O Sanam .. Tere pyaar ki kasam
6.47pm, Tuesday
As per my routine, the evening is the most vulnerable time of the day. All day’s work, workouts, deadlines, personal issues- all stack up by eventide. Soon, I unplug myself and gear up for a stroll. Music is the exclusive, constant companion in my walks of life. (pun intended)
From the terrace of my building, I gaze at the manifestations of humankind. The Mumbai Metro, the international airport, and the Western express highway surrounded by concrete skyscrapers. The moon is the showstopper of this evening. Its beauty, charm, radiance, and tempting luster calmed my soul.
While I relish the little joys, I discover myself grooving to a familiar 90s song. The hymn ends, and the lyrics begin like…

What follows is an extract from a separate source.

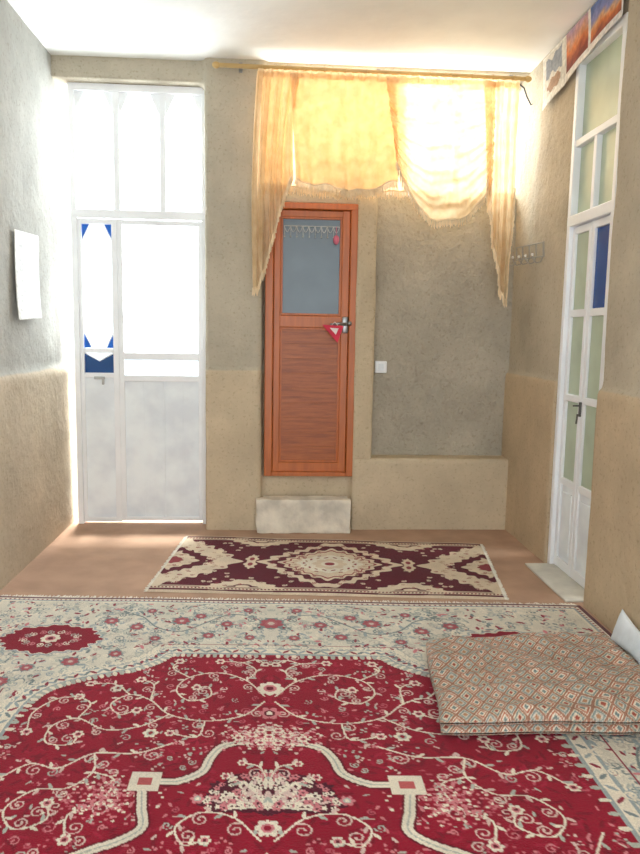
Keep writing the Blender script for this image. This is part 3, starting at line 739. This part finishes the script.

Hmm, shaam-sawere teri yaadein aati hain
And at the very moment, I am transported into a parallel universe- The world of YOU. For the first time, my heart didn’t skip a beat on your dream. During the day, I am so caught with living that it leaves no room for thought about YOU. The other times, I am merely fooling myself. Haha.
Hmm, shaam-sawere teri yaadein aati hain
Aake dil ko mere yun tadpaati hain
O Sanam, mohabbat ki kasam
The suffering Lucky Ali expresses befriended me the time you departed my life. I wonder if you even think of us, not me. Thought of you bears an ocean of sentiments. The disparity between pain and joy seems as hazy as the sky and oceans end at the horizon.
My mind tries to escape this feeling of emptiness. Thus commanding my fingers to skip the song. The braveheart soul subtlely denies. I brace myself to welcome the next…
Milke bichhad naa to dastoor ho gaya
Yadoon mein teri majboor ho gaya
O Sanam, teri yadoon ki kasam
Goodbyes are good no more. My day begins with your adoration and ends with your reminiscing. I granted you the gift to break my heart a hundred more times just so that it loved you twofold. My love for you is immortal. Your touch, your smell, the taste of cigarettes on your lips, your messy wardrobe, your midnight meal cravings, your comforting hug — are all a far-flung illusion.
Samjhe zamaana ke dil hai khilona
Jaana hai ab kya hai dil ka lagana
Nazron se ab naa humko girana
Mar bhi gaye to bhul na jaana
Love/ Pyaar/ Ishq / Mohabbat is the most abused and strong emotion on the face of this planet. Society, my friends, colleagues, and well-wishers have given up on me. But I ain’t on you. Misery is overrated, and love’s underrated. I will love you always and forever, no matter who my partner is.
Maybe the mistakes I have don’t deserve an apology. Maybe you are the lesson that God wanted to teach me. Maybe we weren’t good for each other. Maybe we weren’t meant to be together. Amongst these maybe’s, the thing I am sure of is our never-ending care and concern for each other.
On our first Valentine’s day, you gave me an assurance. That we will always have each other’s back irrespective of our relations. That 10 years down the line on crossing roads, we will hug, cherish the good times we spent, and thank ourselves for being a pillar of support. The bittersweet recent times make me question your promise, but I still hold in each word you’ve uttered.
Aankhon mein basi ho, par door ho kahin
Dil ke kareeb ho ye mujhko hai yakin
O Sanam, tere pyar ki kasam
1082.3 kilometers away lies my heart in you. I laugh with tears in my eyes. Oh yes, I did google the distance. But honestly, the separation has multiplied my love for you umpteen times. These one-sided conversations I have with myself are rare but sincere. I wonder if I can gather the courage to speak it out to you someday.
Your thoughts and memories have a cozy little corner in my heart. They have sought solace there, and I have made peace with it.
The song changes, the mood doesn’t. The lover changes, the love doesn’t.
I wipe my tears and increase my pace. My watch shows 10753 steps and 9.27pm. I breathe a sigh of relief for accomplishing my target of ten thousand steps a day. Hastily also run home to save me from mom’s tantrums for being late.